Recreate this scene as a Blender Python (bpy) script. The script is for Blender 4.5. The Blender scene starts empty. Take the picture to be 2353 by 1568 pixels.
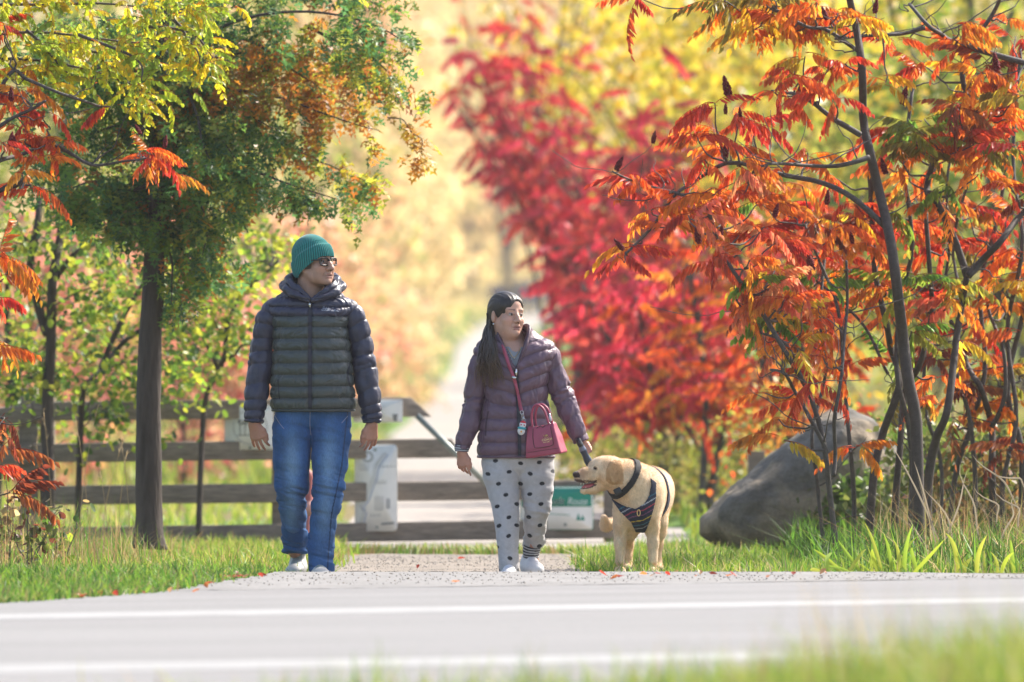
import bpy, math, random
import numpy as np
from mathutils import Vector, Matrix
from mathutils.bvhtree import BVHTree

scene = bpy.context.scene
C = scene.collection

# ------------------------------------------------------------------ camera
FPX, HOR, CAMH = 20056.0, 802.0, 1.2          # focal length and horizon row of a 2353 px wide frame
cam_d = bpy.data.cameras.new('camera')
cam = bpy.data.objects.new('camera', cam_d)
C.objects.link(cam)
cam.location = (0, 0, CAMH)
cam.rotation_euler = (math.radians(90) + math.atan((HOR - 784.0) / FPX), 0, 0)
cam_d.sensor_width = 36.0
cam_d.lens = 36.0 * FPX / 2353.0
cam_d.clip_start = 0.5
cam_d.clip_end = 3000
cam_d.dof.use_dof = True
cam_d.dof.focus_distance = 46.0
cam_d.dof.aperture_fstop = 3.2
cam_d.dof.aperture_blades = 0
scene.camera = cam

# ------------------------------------------------------------------ sky and sun
SUN_EL, SUN_AZ = math.radians(43), math.radians(49)     # azimuth from +Y towards +X
world = bpy.data.worlds.new('World')
scene.world = world
world.use_nodes = True
wn = world.node_tree
wn.nodes.clear()
w_out = wn.nodes.new('ShaderNodeOutputWorld')
w_bg = wn.nodes.new('ShaderNodeBackground')
w_sky = wn.nodes.new('ShaderNodeTexSky')
w_sky.sky_type = 'NISHITA'
w_sky.sun_disc = False
w_sky.sun_elevation = SUN_EL
w_sky.sun_rotation = SUN_AZ
w_sky.air_density = 1.0
w_sky.dust_density = 2.5
w_sky.ozone_density = 1.0
w_bg.inputs['Strength'].default_value = 0.15
wn.links.new(w_sky.outputs[0], w_bg.inputs[0])
wn.links.new(w_bg.outputs[0], w_out.inputs[0])
sun_d = bpy.data.lights.new('sun', 'SUN')
sun_d.energy = 4.8
sun_d.angle = math.radians(0.53)
sun_d.color = (1.0, 0.93, 0.82)
sun = bpy.data.objects.new('sun', sun_d)
C.objects.link(sun)
to_sun = Vector((math.sin(SUN_AZ) * math.cos(SUN_EL), math.cos(SUN_AZ) * math.cos(SUN_EL), math.sin(SUN_EL)))
sun.rotation_euler = (-to_sun).to_track_quat('-Z', 'Y').to_euler()
sun.location = (0, 30, 30)

vs = scene.view_settings
vs.view_transform = 'Standard'
vs.look = 'None'
vs.exposure = 1.12
vs.gamma = 1.0
vs.use_curve_mapping = False
scene.cycles.use_denoising = True
scene.cycles.max_bounces = 8
scene.cycles.transparent_max_bounces = 8
scene.cycles.caustics_reflective = False
scene.cycles.caustics_refractive = False
scene.cycles.sample_clamp_indirect = 6.0

# ------------------------------------------------------------------ helpers
def at(px, py, d):
    """point seen at pixel px,py of the 2353 wide photograph, at distance d"""
    return Vector(((px - 1176.5) / FPX * d, d, CAMH - (py - HOR) / FPX * d))

def s2l(r, g, b):
    f = lambda c: (c / 12.92 if c <= 0.04045 else ((c + 0.055) / 1.055) ** 2.4)
    return (f(r / 255), f(g / 255), f(b / 255))

def vnoise(P, seed=0):
    P = np.asarray(P, float)
    I = np.floor(P).astype(np.int64)
    f = P - I
    f = f * f * (3 - 2 * f)
    def h(dx, dy, dz):
        n = (I[..., 0] + dx) * 374761393 + (I[..., 1] + dy) * 668265263 + (I[..., 2] + dz) * 1440662683 + seed * 974711
        n = n & 0xffffffff
        n = ((n ^ (n >> 13)) * 1274126177) & 0xffffffff
        n = ((n ^ (n >> 16)) * 2246822519) & 0xffffffff
        return ((n ^ (n >> 15)) & 0xffff) / 65535.0
    fx, fy, fz = f[..., 0], f[..., 1], f[..., 2]
    x00 = h(0,0,0)*(1-fx)+h(1,0,0)*fx
    x10 = h(0,1,0)*(1-fx)+h(1,1,0)*fx
    x01 = h(0,0,1)*(1-fx)+h(1,0,1)*fx
    x11 = h(0,1,1)*(1-fx)+h(1,1,1)*fx
    return (x00*(1-fy)+x10*fy)*(1-fz)+(x01*(1-fy)+x11*fy)*fz

def fbm(P, seed=0, oct=3):
    P = np.asarray(P, float)
    a, t, s = 0.5, 0, 0
    for o in range(oct):
        s = s + a * vnoise(P * 2 ** o, seed + o * 17)
        t += a
        a *= 0.5
    return s / t

def sstep(a, b, x):
    t = np.clip((np.asarray(x, float) - a) / (b - a), 0, 1)
    return t * t * (3 - 2 * t)

def crom(arr, n):
    """Catmull-Rom resample of rows to n rows"""
    A = np.asarray(arr, float)
    m = len(A)
    if m == 2:
        t = np.linspace(0, 1, n)[:, None]
        return A[0] * (1 - t) + A[1] * t
    t = np.linspace(0, m - 1, n)
    i = np.clip(np.floor(t).astype(int), 0, m - 2)
    f = (t - i)[:, None]
    p0 = A[np.maximum(i - 1, 0)]; p1 = A[i]; p2 = A[i + 1]; p3 = A[np.minimum(i + 2, m - 1)]
    return 0.5 * (2 * p1 + (p2 - p0) * f + (2 * p0 - 5 * p1 + 4 * p2 - p3) * f**2 + (3 * p1 - p0 - 3 * p2 + p3) * f**3)

def mesh_np(name, V, faces, col=None, smooth=False):
    """faces: (n,k) array or list of such arrays"""
    V = np.asarray(V, np.float32)
    if not isinstance(faces, (list, tuple)):
        faces = [faces]
    faces = [np.asarray(f, np.int32) for f in faces if len(f)]
    me = bpy.data.meshes.new(name)
    me.vertices.add(len(V))
    me.vertices.foreach_set('co', V.ravel())
    loops = np.concatenate([f.ravel() for f in faces])
    sizes = np.concatenate([np.full(len(f), f.shape[1], np.int32) for f in faces])
    starts = np.concatenate([[0], np.cumsum(sizes)[:-1]]).astype(np.int32)
    me.loops.add(len(loops))
    me.loops.foreach_set('vertex_index', loops)
    me.polygons.add(len(sizes))
    me.polygons.foreach_set('loop_start', starts)
    me.polygons.foreach_set('loop_total', sizes)
    if smooth:
        me.polygons.foreach_set('use_smooth', np.ones(len(sizes), bool))
    me.update(calc_edges=True)
    if col is not None:
        c = np.ones((len(V), 4), np.float32)
        c[:, :3] = col
        a = me.color_attributes.new('Col', 'FLOAT_COLOR', 'POINT')
        a.data.foreach_set('color', c.ravel())
    return me

def obj(name, me, mat=None, parent=None, loc=None):
    o = bpy.data.objects.new(name, me)
    C.objects.link(o)
    if mat is not None and me is not None and len(me.materials) == 0:
        me.materials.append(mat)
    if parent is not None:
        o.parent = parent
    if loc is not None:
        o.location = loc
    return o

def tag(o, label=None, cat=None, group=None, kind=None):
    if label: o['label'] = label
    if cat: o['category'] = cat
    if group: o['group'] = group
    if kind: o['kind'] = kind
    return o

def thing(name, loc, label, cat, group=None):
    o = bpy.data.objects.new(name, None)
    C.objects.link(o)
    o.location = loc
    o.empty_display_size = 0.1
    return tag(o, label, cat, group)

def tube_np(path, rad, n=8, cap=True, ry=None):
    """tube along path, returns V, [quads, tris]"""
    P = np.asarray(path, float)
    m = len(P)
    rad = np.broadcast_to(np.asarray(rad, float), (m,))
    ry = rad if ry is None else np.broadcast_to(np.asarray(ry, float), (m,))
    T = np.gradient(P, axis=0)
    T /= np.linalg.norm(T, axis=1)[:, None] + 1e-12
    ref = np.array([0, -1.0, 0]) if abs(T[:, 1]).mean() < 0.85 else np.array([1.0, 0, 0])
    B = np.cross(ref, T); B /= np.linalg.norm(B, axis=1)[:, None] + 1e-12
    N = np.cross(T, B)
    th = np.linspace(0, 2 * np.pi, n, endpoint=False)
    V = P[:, None, :] + rad[:, None, None] * np.cos(th)[None, :, None] * B[:, None, :] + ry[:, None, None] * np.sin(th)[None, :, None] * N[:, None, :]
    V = V.reshape(-1, 3)
    i = np.arange(m - 1)[:, None] * n; j = np.arange(n)[None, :]; j2 = (j + 1) % n
    Q = np.stack([i + j, i + j2, i + n + j2, i + n + j], -1).reshape(-1, 4)
    if cap:
        V = np.vstack([V, P[:1], P[-1:]])
        a, b = m * n, m * n + 1
        jj = np.arange(n); jj2 = (jj + 1) % n
        t1 = np.stack([jj2, jj, np.full(n, a)], -1)
        t2 = np.stack([(m - 1) * n + jj, (m - 1) * n + jj2, np.full(n, b)], -1)
        return V, [Q, np.vstack([t1, t2])]
    return V, [Q]

class MB:
    """collects pieces into one mesh"""
    def __init__(s): s.V = []; s.F = {}; s.n = 0; s.Cc = []
    def add(s, V, F, col=None):
        V = np.asarray(V, float)
        if not isinstance(F, (list, tuple)) or (len(F) and not hasattr(F[0], 'shape')): F = [np.asarray(F)]
        for f in F:
            if len(f): s.F.setdefault(f.shape[1], []).append(np.asarray(f) + s.n)
        s.V.append(V); s.n += len(V)
        c = np.ones((len(V), 3)) if col is None else np.broadcast_to(np.asarray(col, float), (len(V), 3))
        s.Cc.append(c)
        return s
    def tube(s, path, rad, n=8, col=None, cap=True):
        V, F = tube_np(path, rad, n, cap); return s.add(V, F, col)
    def box(s, c, size, col=None, R=None):
        h = np.asarray(size, float) / 2
        V = np.array([[x, y, z] for x in (-1, 1) for y in (-1, 1) for z in (-1, 1)], float) * h
        if R is not None: V = V @ np.asarray(R).T
        V = V + np.asarray(c, float)
        F = np.array([[0, 1, 3, 2], [4, 6, 7, 5], [0, 4, 5, 1], [2, 3, 7, 6], [0, 2, 6, 4], [1, 5, 7, 3]])
        return s.add(V, [F], col)
    def mesh(s, name, smooth=False, color=True):
        return mesh_np(name, np.vstack(s.V), [np.vstack(f) for f in s.F.values()], np.vstack(s.Cc) if color else None, smooth)
    def build(s, name, mat, parent=None, loc=None, smooth=False):
        return obj(name, s.mesh(name, smooth), mat, parent, loc)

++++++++

▶ Stated exercise
From the first line of the listing above, repeat every line through the one holding "C = scene.collection". Both ends count, and pictures stay out.

▶ Result of the task
Recreate this scene as a Blender Python (bpy) script. The script is for Blender 4.5. The Blender scene starts empty. Take the picture to be 2353 by 1568 pixels.
import bpy, math, random
import numpy as np
from mathutils import Vector, Matrix
from mathutils.bvhtree import BVHTree

scene = bpy.context.scene
C = scene.collection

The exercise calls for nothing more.